Following a devastating fire in 1691, the then abbess, Francesca Helena Pieroni de Galiano, took the opportunity to rebuild both residence and chapel. For the latter project, she commissioned Jan Blažej Santini-Aichel (a pupil of Jean Baptiste Mathey) who was already turning heads with eccentric geometrical designs strongly influenced by his hero, the Italian architect Francesco Borromini, whose work he had admired on a visit to Rome.
Like Borromini, Santini’s fascination lay in the interplay of line and space, and particularly the sense of movement that arose from the connection of concave and convex curves. Basing the chapel’s plan on numerological principles (triangles for the Trinity, pentagons for the five wounds of Christ) the 28-year-old architect produced a compact, dynamic building that his admirers see as the launchpad for his later work. The chapel was constructed by master builder Filip Spannbrucker between 1705 and 1707.

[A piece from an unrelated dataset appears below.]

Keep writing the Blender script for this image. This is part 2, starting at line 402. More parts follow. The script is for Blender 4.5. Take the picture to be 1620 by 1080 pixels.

The neighbouring house was rebuilt in a style sympathetic to Santini’s for use as a summer house for the convent. Having passed through several hands after the dissolution of the convent in 1782, in 1941 it became the home of K.H. Frank, the notorious SS officer among whose many crimes was the organization of the destruction of Lidice. Having served as a retirement home since the war, the chateau is currently being remodelled as a museum of anti-fascist resistance.